-- START OF Records to process --
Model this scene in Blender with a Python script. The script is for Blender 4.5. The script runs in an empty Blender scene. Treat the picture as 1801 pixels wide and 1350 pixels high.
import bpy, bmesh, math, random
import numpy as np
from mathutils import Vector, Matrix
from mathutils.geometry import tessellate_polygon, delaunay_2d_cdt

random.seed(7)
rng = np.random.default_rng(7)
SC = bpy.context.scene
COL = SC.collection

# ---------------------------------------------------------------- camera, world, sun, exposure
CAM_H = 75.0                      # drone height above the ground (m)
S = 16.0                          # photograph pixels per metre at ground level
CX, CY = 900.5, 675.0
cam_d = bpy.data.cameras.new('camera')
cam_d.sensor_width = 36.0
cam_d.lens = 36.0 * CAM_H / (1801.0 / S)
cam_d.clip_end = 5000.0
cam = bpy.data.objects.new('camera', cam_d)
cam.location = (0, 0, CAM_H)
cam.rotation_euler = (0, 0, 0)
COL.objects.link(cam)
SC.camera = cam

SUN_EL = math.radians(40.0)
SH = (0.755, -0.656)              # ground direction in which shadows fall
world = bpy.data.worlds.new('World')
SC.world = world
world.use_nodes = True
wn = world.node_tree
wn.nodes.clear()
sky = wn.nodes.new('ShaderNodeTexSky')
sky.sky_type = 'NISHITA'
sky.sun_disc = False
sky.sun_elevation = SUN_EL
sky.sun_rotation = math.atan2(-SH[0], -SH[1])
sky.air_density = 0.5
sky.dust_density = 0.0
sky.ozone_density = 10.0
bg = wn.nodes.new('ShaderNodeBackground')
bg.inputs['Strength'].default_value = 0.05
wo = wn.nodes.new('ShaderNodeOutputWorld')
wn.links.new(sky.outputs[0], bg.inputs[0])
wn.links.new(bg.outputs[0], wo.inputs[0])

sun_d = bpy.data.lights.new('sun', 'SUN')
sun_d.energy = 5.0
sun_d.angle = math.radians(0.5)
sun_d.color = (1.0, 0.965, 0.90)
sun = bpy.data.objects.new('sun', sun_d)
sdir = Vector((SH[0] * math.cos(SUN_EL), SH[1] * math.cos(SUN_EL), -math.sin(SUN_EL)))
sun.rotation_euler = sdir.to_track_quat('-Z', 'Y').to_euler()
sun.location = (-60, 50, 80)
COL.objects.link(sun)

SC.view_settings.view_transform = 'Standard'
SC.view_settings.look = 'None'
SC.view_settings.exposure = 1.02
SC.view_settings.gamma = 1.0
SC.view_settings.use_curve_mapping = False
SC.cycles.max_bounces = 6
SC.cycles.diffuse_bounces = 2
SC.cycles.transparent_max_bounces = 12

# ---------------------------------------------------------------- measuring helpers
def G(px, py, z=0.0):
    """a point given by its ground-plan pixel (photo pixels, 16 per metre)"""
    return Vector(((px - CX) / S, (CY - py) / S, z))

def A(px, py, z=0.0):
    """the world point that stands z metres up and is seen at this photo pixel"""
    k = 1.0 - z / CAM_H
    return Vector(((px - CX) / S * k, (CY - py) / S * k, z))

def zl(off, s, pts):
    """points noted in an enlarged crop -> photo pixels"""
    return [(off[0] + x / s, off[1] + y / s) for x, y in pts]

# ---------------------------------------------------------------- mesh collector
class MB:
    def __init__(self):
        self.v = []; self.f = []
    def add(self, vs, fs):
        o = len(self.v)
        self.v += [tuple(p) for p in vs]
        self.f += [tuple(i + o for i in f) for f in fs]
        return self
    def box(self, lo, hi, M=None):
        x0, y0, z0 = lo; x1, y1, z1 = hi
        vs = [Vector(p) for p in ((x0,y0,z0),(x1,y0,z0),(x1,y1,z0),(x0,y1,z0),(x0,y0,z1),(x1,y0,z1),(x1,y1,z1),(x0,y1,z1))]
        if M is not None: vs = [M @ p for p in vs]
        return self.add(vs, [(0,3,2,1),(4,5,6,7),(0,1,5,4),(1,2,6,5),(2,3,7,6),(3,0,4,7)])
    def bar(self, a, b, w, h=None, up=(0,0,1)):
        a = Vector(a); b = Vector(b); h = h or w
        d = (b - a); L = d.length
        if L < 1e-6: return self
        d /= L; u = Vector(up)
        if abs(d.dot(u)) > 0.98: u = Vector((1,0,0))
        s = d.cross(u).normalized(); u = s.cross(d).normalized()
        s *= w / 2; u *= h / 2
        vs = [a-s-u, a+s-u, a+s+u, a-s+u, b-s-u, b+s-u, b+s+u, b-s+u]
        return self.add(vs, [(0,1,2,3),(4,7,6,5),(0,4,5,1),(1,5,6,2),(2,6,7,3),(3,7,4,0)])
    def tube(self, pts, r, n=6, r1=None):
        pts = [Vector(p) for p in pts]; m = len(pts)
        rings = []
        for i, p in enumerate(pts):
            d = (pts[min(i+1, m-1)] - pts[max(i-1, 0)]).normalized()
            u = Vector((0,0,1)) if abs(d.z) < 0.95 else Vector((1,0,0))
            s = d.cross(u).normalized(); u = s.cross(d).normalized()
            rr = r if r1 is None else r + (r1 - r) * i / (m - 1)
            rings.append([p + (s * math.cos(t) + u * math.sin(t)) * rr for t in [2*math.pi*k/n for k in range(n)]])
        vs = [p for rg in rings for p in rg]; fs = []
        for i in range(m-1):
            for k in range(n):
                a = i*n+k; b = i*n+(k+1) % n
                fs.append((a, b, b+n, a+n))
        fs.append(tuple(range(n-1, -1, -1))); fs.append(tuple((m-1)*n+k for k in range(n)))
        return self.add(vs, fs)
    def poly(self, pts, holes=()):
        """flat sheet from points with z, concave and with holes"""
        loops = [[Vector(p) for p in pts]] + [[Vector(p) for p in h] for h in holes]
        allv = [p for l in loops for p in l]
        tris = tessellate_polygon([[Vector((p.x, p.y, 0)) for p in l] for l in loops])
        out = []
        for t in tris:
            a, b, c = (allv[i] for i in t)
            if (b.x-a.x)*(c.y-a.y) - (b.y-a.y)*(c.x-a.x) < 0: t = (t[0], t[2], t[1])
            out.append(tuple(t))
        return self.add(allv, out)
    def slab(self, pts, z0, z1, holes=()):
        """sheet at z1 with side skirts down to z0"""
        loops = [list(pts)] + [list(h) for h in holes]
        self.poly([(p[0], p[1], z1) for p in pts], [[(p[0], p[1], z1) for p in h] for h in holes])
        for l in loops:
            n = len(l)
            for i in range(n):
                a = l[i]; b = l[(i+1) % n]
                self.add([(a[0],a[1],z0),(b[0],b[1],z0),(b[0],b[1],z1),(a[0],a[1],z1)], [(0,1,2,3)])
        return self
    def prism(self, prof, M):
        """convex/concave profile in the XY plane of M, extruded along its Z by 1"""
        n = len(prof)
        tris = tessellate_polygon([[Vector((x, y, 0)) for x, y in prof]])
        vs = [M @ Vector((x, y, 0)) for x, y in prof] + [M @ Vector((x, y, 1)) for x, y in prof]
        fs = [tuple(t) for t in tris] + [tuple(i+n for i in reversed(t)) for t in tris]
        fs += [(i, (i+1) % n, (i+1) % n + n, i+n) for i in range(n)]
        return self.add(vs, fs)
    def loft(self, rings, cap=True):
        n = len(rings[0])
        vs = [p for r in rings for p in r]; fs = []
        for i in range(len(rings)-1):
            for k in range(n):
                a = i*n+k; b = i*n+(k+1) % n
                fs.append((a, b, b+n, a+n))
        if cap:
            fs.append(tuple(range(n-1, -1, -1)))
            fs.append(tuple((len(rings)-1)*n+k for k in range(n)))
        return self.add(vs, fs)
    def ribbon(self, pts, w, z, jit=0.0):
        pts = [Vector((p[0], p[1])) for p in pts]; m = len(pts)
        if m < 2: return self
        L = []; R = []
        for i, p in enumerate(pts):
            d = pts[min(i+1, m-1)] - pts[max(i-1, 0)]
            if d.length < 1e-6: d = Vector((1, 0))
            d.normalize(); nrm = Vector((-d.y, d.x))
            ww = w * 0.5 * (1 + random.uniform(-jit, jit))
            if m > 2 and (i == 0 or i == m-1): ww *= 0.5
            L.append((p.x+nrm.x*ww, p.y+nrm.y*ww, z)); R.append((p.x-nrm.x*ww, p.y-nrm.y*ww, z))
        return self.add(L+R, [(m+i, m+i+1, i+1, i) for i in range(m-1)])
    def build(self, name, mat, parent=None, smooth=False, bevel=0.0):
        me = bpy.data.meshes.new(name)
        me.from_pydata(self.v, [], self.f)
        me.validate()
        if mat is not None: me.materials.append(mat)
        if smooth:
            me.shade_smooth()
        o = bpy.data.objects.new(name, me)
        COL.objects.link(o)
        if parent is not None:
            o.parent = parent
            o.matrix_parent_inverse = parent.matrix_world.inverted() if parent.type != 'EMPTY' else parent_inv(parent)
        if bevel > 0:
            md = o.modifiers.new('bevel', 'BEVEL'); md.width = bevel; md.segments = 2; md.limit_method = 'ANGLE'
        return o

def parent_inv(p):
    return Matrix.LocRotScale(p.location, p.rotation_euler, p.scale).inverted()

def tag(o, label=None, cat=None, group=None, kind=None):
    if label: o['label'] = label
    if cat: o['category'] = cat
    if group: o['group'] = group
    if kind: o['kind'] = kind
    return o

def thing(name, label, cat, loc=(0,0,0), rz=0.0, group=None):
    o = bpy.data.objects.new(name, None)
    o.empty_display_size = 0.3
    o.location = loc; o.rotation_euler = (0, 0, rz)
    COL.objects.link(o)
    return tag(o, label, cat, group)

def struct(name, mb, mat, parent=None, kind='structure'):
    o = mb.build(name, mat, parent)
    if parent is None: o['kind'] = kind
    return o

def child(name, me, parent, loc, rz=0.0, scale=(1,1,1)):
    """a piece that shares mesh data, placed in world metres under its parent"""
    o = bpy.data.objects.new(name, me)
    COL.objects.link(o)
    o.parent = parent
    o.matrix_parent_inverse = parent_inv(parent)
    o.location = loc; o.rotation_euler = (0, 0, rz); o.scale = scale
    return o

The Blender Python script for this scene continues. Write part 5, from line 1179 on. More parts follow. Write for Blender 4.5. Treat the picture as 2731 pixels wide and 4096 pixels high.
-- END OF Records to process --
## Task to carry out
Select every line of the records holding the string "wide".

## Final result
Model this scene in Blender with a Python script. The script is for Blender 4.5. The script runs in an empty Blender scene. Treat the picture as 1801 pixels wide and 1350 pixels high.
The Blender Python script for this scene continues. Write part 5, from line 1179 on. More parts follow. Write for Blender 4.5. Treat the picture as 2731 pixels wide and 4096 pixels high.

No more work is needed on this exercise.